The Liberal Democrats won the seat on barely a quarter of the vote. In fairness to the Lib Dems, this is one (the only?) instance where they have benefited from a system which is hugely unproportional. In 2005, they won 22% of the vote but only 9.6% of the seats and routinely get screwed by the system. It is one of the reasons they are vehemently pro-PR. The other, of course, is that PR is inherently more proportional and more democratic.

Labour's other MP for the blogosphere (no, not that one, he LOVES First Past the Post), the former minister Tom Watson, recently wrote about why he thinks the Alternative Vote electoral system needs to replace FPTP. He reckons (with some justification) that retaining FPTP is simply a sop to vested interests (read: MPs who are scared of losing their seats under a proportional system). Which is understandable. But if there is one thing the expenses scandal has taught us is that MPs sometimes put their own interests before those of their constituents. And that is not the way it should be.

So, I return to my original question. Why do MPs think the Speaker needs to be elected with over 50% of the vote? To have legitimacy. To have a mandate. To have authority. Call it what you want. But it is exactly the same thing that MPs (and, indeed, Governments) lack under a First Past the Post electoral system.

You can say what you want about the Speaker, the job he/ she will do and the candidates for the job. But the way in which they are elected to the post provides them with the authority to do the job. Unless, of course, the Labour Government Whips have anything to do with it...

6 comments:

James Mackenzie 22 June 2009 at 12:05  

I was going to write this post. Maybe not as well, but the same point.

Stuart Winton 23 June 2009 at 08:02  

On the other hand it could be argued that the legitimacy afforded to the Speaker in such circumstances could be seen as very forced and superficial.

If Sir Russell Johnston had been elected as an MP by a similar method, for example, then that wouldn't have changed the facts of the first round of voting, which clearly indicated no decisive mandate - thus forcing candidates out of the contest to achieve a candidate with a majority can't fully legitimise the winner's authority.

Malc 23 June 2009 at 08:58  

Stuart,

That's a good point. Though I would suggest STV/ AV/ preference electoral systems in general would mean more people were satisfied with the outcome than under FPTP.

While that may not occur under the first (or even, in the Johnston case, until the third or even fourth preference - making assumptions that the other preferences distribute evenly) more voters' preference of a candidate being elected is served by this form of voting.

James 23 June 2009 at 10:05  

I disagree. We have no idea whether Russell Johnston would have won. Under AV the Tory and Green votes would have been redistributed (the Tories too, because even if all the Greens put the Tories second, they'd still be bottom).
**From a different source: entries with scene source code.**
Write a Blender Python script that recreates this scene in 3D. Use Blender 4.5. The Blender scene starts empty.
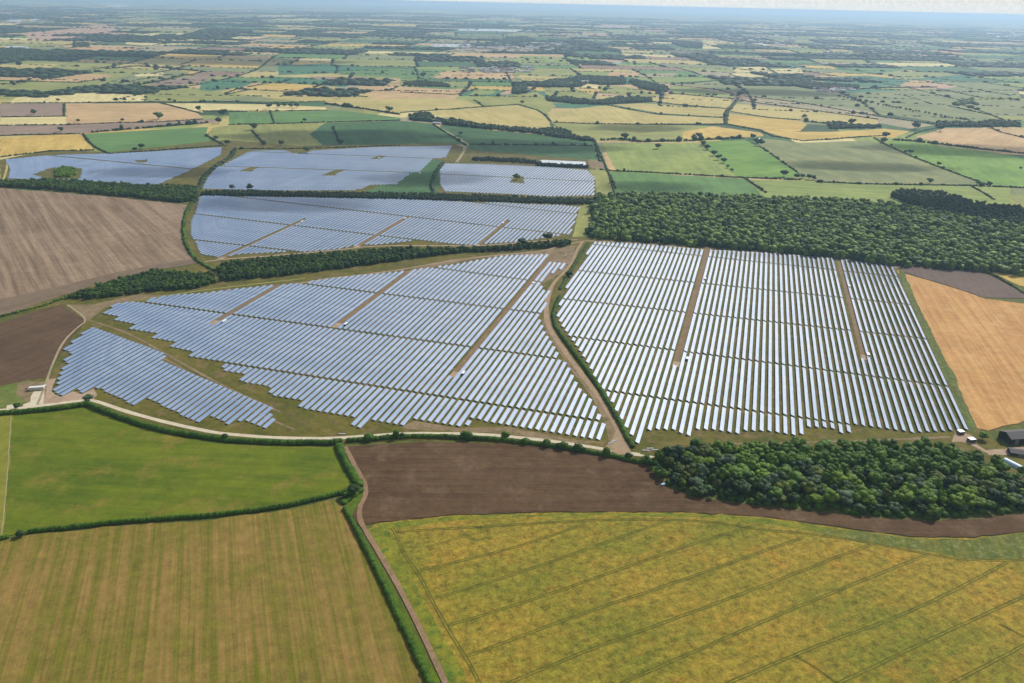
import bpy, math, random
import numpy as np
from mathutils import Matrix, Vector
PI = math.pi
rng = np.random.default_rng(7)
random.seed(7)
S = bpy.context.scene
COL = S.collection

# ------------------------------------------------------------------ camera
CAM_H = 350.0; FPX = 780.0
ROLL = math.radians(1.32); PITCH = math.atan2((341.5 - 3) * math.cos(ROLL), FPX)
ca, sa, cp, sp = math.cos(ROLL), math.sin(ROLL), math.cos(PITCH), math.sin(PITCH)
CF = np.array([0, cp, -sp]); CH = np.array([1.0, 0, 0]); CU = np.array([0, sp, cp])
CX = ca * CH + sa * CU; CY = -sa * CH + ca * CU
cd = bpy.data.cameras.new('camera'); cam = bpy.data.objects.new('camera', cd); COL.objects.link(cam)
cd.sensor_width = 36.0; cd.lens = 36.0 * FPX / 1024; cd.clip_start = 1.0; cd.clip_end = 300000
M = Matrix.Identity(4)
for r in range(3):
    M[r][0] = CX[r]; M[r][1] = CY[r]; M[r][2] = -CF[r]
M[2][3] = CAM_H
cam.matrix_world = M; S.camera = cam

def gp(px, py):                       # a pixel of the survey photograph -> the point of the ground it shows
    d = CX * (px - 512) + CY * (341.5 - py) + CF * FPX
    if d[2] > -1e-3 * np.linalg.norm(d): d[2] = -1e-3 * np.linalg.norm(d)
    t = CAM_H / -d[2]
    return (d[0] * t, d[1] * t)
T = dict(t1=(0,130,4), t2=(200,130,4), t3=(400,130,4), t4=(30,280,4), t5=(230,280,4), t6=(400,290,4), t7=(540,230,4), t8=(768,230,4),
         a=(0,60,5.12), b=(200,60,5.12), c=(400,60,5.12), d=(600,60,5.12), e=(800,60,5.12), f=(824,130,5.12),
         g1=(0,0,5.12), g2=(200,0,5.12), g3=(400,0,5.12), g4=(600,0,5.12), g5=(824,0,5.12),
         r4=(0,400,2.412), r5=(342,400,2.412), r6=(684,400,2.415), rc=(684,120,3.01), rb=(860,380,6.21), rd=(0,360,8.53), o=(0,0,1))
def P(tile, pts):
    x0, y0, s = T[tile]
    return [gp(x0 + x / s, y0 + y / s) for x, y in pts]
def PX(tile, pts):
    x0, y0, s = T[tile]
    return [(x0 + x / s, y0 + y / s) for x, y in pts]

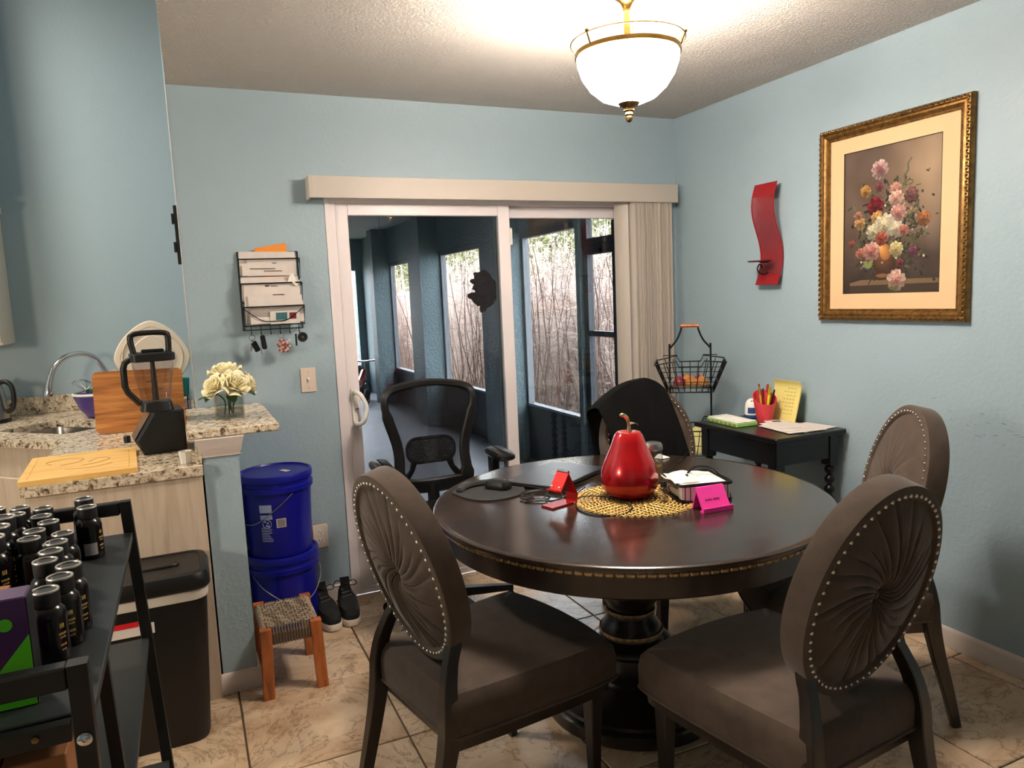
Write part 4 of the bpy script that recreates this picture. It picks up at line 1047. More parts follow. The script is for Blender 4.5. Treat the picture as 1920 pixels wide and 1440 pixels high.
for x in (-.005,.025): g.m = Matrix.Translation((x,-.0282,.135)) @ Matrix.Rotation(pi/2,4,'X'); g.lathe([(.001,.0),(.010,.0),(.010,.0008),(.001,.0008)],20)
obj('green_dots', g, M['green'], pc)
for i,(x,lb) in enumerate(((-2.955,'brown cardboard box on the middle shelf, right of its twin'),(-3.045,'brown cardboard box on the middle shelf, left of its twin'))):
    t = thing('cardboard_box', lb, 'box', (x,-2.25,.565), 0, 'boxes on the middle rack shelf')
    obj('box_body', G().b2(-.043,.043,-.09,.09,.0005,.235,.002), M['cardboard'], t, False)
    obj('box_print', G().b2(-.02,.02,-.0906,-.0901,.15,.152).b2(-.02,.0,-.0906,-.0901,.14,.142), mat('brown_ink%d'%i,(96,56,30),.8), t, False)

# ================================================================== round dining table
TX, TY, TZ = -1.32, -1.465, .757
dt = thing('dining_table', 'round espresso pedestal dining table with gold beaded edge', 'table', (TX,TY,0))
obj('tabletop', G().lathe([(.001,TZ),(.66,TZ),(.674,TZ-.0008),(.679,TZ-.004),(.680,TZ-.010),(.677,TZ-.018),(.66,TZ-.020),(.001,TZ-.020)],128,cap=False), M['dark_table'], dt)
obj('apron', G().lathe([(.652,TZ-.022),(.652,.660),(.640,.652),(.60,.652),(.60,TZ-.022)],128,cap=False), M['espresso'], dt)
g = G(); nb = 150
for k in range(nb):
    a = 2*pi*k/nb; rot = RZ(a)
    g.box((.662*cos(a),.662*sin(a),TZ-.0275),(.016,.0255,.014),.004,rot)
obj('beaded_edge', g, M['gold_rope'], dt)
obj('pedestal', G().lathe([(.15,.652),(.135,.60),(.115,.50),(.118,.455),(.122,.435),(.108,.405),(.088,.375),(.082,.36),(.080,.345),(.084,.325),(.096,.305),(.104,.29),(.108,.275),(.112,.262),(.13,.25),(.146,.235),(.148,.225),(.138,.215),(.122,.20),(.126,.17),(.124,.135),(.112,.105),(.118,.095),(.13,.09),(.2,.082),(.225,.075)],64), M['espresso'], dt)
obj('gold_ring', G().lathe([(.083,.352),(.088,.355),(.090,.348),(.086,.340),(.081,.342)],48,cap=False), M['gold_rope'], dt)
obj('gold_ring', G().lathe([(.107,.278),(.113,.282),(.115,.274),(.112,.267),(.106,.268)],48,cap=False), M['gold_rope'], dt)
obj('plinth', G().lathe([(.31,.0005),(.315,.006),(.315,.042),(.308,.05),(.295,.053),(.288,.062),(.27,.066),(.255,.074),(.2,.078),(.001,.078)],72), M['espresso'], dt)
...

Then we'd have known what those voters thought about the other three candidates. My guess is that most of the Tory voters would have gone to Fergus Ewing, enough to put him into top place but not enough to win.

Labour would probably have been stuck in third at that point, making it a final runoff between the Liberals and the Nats. The question then would be whether enough Labour voters preferred the Liberal candidate to overtake the Tory support for Fergus.

I don't know how it would have gone, obviously, because we're stuck with this stupid FPTP system. If we have to choose a single elected representative, AV would at least allow us to take account of the views of all the voters down the line.

Malc 23 June 2009 at 10:30  

James,

I know. I was speaking hypothetically. And I was trying to demonstrate that preference voting provides a fairer way of ensuring that the most popular candidate (or, if you like, the "least worst") is elected.

I know that the votes wouldn't have redistributed equally. I was just trying to show that we could be talking third/ fourth preference before candidate is elected - which is still eminently fairer than FPTP.

Stuart Clay 23 June 2009 at 22:42  

The other advantage of expressing preferences is that you don't have to. If you're only interested in one party, then the other parties don't have to have the benefit of your vote. This might mean jeopardising your say in an election, but at least you had the choice.